Scheduling the Stimulation Sessions

Incorporating Compex into your training regimen.

The question of the scheduling of the stimulation sessions during the week only arises in situations where at least two training sessions are to be done in the same week.

In cases where up to six sessions a week are planned, it is recommended that the sessions be scheduled as far apart as possible. For example, if you do three sessions a week, you should do them at the rate of one session every two days (one rest day twice and two rest days once every week). If you do six sessions, you should do six consecutive days of stimulation with one rest day.

Above seven sessions a week, it is advisable to group several sessions together on the same day to leave yourself one or two complete rest days without stimulation. If you do seven sessions a week, you should do five days of stimulation at the rate of one session per day, plus one two- session day (with at least a half-hour's rest between the sessions), leaving one rest day.
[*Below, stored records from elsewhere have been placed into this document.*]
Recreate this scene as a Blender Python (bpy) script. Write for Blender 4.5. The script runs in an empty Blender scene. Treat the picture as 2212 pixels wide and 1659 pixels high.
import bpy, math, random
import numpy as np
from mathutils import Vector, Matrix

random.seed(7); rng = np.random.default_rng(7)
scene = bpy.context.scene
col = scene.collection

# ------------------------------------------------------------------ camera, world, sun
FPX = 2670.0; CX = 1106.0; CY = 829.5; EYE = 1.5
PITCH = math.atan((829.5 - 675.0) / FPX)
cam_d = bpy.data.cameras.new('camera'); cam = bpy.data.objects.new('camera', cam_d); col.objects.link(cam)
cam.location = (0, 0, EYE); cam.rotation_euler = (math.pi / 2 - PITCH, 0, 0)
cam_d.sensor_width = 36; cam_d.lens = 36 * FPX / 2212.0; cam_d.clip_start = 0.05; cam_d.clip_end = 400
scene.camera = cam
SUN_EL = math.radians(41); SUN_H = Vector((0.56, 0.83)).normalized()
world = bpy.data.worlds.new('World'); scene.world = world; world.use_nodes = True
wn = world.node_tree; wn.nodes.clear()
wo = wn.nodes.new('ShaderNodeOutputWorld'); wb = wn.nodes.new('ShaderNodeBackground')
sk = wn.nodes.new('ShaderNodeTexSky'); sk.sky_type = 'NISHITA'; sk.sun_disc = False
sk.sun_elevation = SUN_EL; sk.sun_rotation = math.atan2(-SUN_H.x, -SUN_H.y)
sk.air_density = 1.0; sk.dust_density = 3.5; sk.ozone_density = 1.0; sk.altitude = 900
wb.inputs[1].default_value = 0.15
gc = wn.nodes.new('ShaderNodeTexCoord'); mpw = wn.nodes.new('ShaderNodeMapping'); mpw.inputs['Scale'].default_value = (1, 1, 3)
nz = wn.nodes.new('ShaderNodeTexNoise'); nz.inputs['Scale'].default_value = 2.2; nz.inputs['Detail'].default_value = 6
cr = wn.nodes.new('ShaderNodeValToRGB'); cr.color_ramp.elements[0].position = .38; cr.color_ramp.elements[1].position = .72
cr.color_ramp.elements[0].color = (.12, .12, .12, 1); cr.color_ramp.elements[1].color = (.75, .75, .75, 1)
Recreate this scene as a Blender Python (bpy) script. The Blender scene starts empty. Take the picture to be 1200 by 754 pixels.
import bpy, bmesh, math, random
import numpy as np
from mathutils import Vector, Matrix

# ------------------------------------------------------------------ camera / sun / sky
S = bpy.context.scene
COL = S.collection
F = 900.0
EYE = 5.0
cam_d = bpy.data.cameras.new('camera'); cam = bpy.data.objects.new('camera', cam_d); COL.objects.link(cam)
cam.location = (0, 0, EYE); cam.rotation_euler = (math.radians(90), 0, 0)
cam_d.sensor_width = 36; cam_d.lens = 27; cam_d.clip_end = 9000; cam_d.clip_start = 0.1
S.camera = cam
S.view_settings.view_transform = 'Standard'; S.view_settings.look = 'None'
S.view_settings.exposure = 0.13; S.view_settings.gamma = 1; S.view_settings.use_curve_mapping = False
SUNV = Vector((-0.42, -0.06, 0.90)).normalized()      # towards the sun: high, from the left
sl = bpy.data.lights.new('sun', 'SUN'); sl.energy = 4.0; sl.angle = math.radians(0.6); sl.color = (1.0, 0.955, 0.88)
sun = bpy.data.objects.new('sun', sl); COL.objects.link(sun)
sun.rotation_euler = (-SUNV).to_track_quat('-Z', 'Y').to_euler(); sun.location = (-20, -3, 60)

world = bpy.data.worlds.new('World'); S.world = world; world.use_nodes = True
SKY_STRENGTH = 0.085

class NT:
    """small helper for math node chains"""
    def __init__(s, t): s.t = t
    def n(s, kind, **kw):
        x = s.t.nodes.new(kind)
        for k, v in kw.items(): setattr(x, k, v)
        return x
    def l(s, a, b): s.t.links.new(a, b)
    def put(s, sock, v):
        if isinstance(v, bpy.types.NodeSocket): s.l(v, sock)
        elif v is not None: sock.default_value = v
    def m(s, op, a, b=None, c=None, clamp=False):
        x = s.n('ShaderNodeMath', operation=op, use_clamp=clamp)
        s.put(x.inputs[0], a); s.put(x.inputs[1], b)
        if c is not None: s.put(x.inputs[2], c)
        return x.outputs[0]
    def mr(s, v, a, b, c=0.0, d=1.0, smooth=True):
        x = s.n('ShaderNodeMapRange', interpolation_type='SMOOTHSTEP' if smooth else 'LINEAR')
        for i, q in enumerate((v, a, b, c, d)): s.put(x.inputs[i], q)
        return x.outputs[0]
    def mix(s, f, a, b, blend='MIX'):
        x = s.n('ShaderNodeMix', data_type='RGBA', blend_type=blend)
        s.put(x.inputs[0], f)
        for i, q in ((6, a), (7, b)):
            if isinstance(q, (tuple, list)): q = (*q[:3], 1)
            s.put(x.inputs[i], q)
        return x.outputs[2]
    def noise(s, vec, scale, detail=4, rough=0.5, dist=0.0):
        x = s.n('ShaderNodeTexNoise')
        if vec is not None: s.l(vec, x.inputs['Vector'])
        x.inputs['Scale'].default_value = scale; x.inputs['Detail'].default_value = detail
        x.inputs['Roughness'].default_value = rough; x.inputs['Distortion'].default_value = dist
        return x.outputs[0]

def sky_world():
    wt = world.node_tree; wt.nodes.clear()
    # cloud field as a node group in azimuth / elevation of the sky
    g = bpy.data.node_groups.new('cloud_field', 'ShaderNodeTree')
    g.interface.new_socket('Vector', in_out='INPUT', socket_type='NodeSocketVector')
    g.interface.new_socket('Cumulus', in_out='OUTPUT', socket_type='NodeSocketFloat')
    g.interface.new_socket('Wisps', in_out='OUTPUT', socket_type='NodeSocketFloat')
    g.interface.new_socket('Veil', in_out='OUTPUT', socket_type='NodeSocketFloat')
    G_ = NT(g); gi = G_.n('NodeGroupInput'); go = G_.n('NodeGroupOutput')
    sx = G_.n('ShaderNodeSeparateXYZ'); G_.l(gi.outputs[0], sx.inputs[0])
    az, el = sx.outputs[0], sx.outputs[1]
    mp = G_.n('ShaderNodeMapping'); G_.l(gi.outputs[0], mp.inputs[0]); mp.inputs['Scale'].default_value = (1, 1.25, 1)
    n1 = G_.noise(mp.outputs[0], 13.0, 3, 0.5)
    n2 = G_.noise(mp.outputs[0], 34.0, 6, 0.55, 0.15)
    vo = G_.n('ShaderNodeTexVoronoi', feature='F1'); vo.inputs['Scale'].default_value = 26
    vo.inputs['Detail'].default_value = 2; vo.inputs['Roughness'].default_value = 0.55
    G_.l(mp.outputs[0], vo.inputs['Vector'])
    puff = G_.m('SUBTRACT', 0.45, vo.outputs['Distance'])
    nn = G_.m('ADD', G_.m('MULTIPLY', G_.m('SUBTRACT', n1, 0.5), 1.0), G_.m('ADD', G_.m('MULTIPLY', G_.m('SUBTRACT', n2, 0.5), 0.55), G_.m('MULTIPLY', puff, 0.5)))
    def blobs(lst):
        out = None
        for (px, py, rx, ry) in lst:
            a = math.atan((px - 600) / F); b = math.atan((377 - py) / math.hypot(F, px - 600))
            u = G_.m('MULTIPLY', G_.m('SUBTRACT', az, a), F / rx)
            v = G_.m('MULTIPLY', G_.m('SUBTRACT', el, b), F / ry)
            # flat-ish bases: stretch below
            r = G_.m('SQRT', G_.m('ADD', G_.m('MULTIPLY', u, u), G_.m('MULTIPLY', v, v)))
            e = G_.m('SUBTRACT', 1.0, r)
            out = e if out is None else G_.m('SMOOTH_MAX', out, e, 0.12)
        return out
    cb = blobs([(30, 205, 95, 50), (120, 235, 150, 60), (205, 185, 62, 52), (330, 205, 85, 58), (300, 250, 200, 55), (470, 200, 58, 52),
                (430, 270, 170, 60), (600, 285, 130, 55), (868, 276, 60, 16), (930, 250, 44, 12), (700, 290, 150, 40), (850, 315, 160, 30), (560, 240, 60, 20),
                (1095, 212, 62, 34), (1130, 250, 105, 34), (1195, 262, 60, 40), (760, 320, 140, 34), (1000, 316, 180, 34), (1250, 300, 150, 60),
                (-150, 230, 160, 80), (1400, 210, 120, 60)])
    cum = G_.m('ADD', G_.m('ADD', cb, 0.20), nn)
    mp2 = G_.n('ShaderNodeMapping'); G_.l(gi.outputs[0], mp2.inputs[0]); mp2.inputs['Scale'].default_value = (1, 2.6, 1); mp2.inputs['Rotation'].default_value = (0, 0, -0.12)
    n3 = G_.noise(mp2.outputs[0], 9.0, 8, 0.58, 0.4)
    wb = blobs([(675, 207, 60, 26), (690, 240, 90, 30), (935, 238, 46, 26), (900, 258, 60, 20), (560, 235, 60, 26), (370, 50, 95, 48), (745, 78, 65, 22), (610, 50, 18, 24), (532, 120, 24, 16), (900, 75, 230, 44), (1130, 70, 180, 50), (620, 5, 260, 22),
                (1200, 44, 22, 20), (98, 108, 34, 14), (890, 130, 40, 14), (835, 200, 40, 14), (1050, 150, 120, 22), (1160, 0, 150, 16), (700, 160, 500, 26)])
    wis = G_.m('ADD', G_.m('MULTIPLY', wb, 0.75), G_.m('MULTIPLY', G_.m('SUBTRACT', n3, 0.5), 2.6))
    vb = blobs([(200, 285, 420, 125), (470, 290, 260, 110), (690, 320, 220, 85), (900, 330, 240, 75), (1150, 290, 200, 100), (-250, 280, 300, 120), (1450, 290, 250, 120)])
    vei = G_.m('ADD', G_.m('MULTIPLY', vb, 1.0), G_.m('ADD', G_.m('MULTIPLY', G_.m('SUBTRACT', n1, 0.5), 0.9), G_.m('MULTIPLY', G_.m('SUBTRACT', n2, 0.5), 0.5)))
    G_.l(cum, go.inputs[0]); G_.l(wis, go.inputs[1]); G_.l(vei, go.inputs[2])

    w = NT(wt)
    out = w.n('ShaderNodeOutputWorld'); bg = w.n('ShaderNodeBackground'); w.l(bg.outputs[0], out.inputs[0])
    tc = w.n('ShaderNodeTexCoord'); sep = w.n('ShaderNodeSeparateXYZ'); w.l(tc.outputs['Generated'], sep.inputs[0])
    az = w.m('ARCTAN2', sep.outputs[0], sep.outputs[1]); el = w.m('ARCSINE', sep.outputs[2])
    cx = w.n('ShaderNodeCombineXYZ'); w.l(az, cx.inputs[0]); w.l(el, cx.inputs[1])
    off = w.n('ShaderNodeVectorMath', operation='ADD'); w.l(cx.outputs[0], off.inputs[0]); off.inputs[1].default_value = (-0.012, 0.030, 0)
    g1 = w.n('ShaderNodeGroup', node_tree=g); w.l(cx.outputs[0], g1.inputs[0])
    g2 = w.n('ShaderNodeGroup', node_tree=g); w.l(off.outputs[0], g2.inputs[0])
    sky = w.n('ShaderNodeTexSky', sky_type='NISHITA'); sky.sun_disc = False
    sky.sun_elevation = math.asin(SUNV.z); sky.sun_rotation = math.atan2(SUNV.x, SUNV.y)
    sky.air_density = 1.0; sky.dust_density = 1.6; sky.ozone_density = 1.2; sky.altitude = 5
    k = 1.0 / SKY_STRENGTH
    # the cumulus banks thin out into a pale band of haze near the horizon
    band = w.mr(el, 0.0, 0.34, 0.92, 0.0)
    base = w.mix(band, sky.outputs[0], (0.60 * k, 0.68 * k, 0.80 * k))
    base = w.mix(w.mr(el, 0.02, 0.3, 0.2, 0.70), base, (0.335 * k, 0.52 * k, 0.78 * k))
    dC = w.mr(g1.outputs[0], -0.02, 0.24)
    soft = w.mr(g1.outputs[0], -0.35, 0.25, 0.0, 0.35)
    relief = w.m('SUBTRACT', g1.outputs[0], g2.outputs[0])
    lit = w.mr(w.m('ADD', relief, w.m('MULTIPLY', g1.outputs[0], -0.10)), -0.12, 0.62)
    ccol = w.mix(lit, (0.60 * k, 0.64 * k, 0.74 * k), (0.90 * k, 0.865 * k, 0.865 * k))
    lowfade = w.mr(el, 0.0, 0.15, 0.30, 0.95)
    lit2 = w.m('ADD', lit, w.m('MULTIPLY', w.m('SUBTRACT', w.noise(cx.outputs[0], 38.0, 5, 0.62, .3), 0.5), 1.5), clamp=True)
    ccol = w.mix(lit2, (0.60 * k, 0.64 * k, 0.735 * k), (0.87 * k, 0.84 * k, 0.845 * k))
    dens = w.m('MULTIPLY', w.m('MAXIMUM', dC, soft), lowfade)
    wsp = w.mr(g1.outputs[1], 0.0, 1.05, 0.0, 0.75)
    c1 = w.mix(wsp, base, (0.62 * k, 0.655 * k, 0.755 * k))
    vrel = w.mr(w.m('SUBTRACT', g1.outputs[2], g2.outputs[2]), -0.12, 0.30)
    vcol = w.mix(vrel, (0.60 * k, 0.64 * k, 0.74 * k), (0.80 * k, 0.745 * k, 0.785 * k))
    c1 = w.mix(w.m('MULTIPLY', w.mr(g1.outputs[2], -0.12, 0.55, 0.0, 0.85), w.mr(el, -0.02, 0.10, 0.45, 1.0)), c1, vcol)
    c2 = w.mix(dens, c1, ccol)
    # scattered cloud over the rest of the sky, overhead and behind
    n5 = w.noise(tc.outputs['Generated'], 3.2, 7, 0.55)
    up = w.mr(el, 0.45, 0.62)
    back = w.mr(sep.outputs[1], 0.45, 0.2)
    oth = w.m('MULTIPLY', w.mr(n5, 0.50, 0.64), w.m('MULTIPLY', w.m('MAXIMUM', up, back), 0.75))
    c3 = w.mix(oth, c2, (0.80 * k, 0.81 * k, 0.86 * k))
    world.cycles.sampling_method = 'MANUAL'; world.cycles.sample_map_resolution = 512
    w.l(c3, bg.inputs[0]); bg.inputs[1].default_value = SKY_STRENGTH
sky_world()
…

If you do ten sessions a week should preferably do five two-session days (again with at least a half- hour's rest between the sessions), leaving two rest days.

Advancing Through the Levels

Progress through the electrical intensities and then through the levels.

In general, it is not advisable To go through the different levels quickly with the intention of reaching the highest level as fast as possible. The different levels correspond to progress in training and you must leave the muscles time to adapt, and time for the overcompensation to be put in place.

The most frequent error is to change from level to level as stimulation occurs at increasingly higher intensities. The number of fibers subjected to stimulation depends on the intensity. The nature and amount of work that these fibers do depend on the program and level. The aim is, first of all, to progress through the electrical intensities and then through the levels. The more numerous the muscle fibers you stimulate, the more numerous will be the fibers that are going to progress. But the speed of progress of these fibers and their aptitude for operating at a higher rating depend on the program and level used, the number of sessions per week and the length of these sessions, and also on intrinsic factors specific to each individual.

The simplest and most common procedure is to raise the level in the program selected when changing to a new stimulation cycle. It is also possible to go up a level in the course of the same cycle. In this case, it is advisable not to do so before working a minimum of three weeks at the same level.

Do not change level during an auxiliary or maintenance application. Do not change level either during a short intensive or aggressive cycle of three to four weeks. On the other hand, following the classic approach, during a six-week cycle, after three weeks you can change to the next level. Similarly, in an intensive or aggressive cycle of six to eight weeks, you can go up a level after three to four weeks.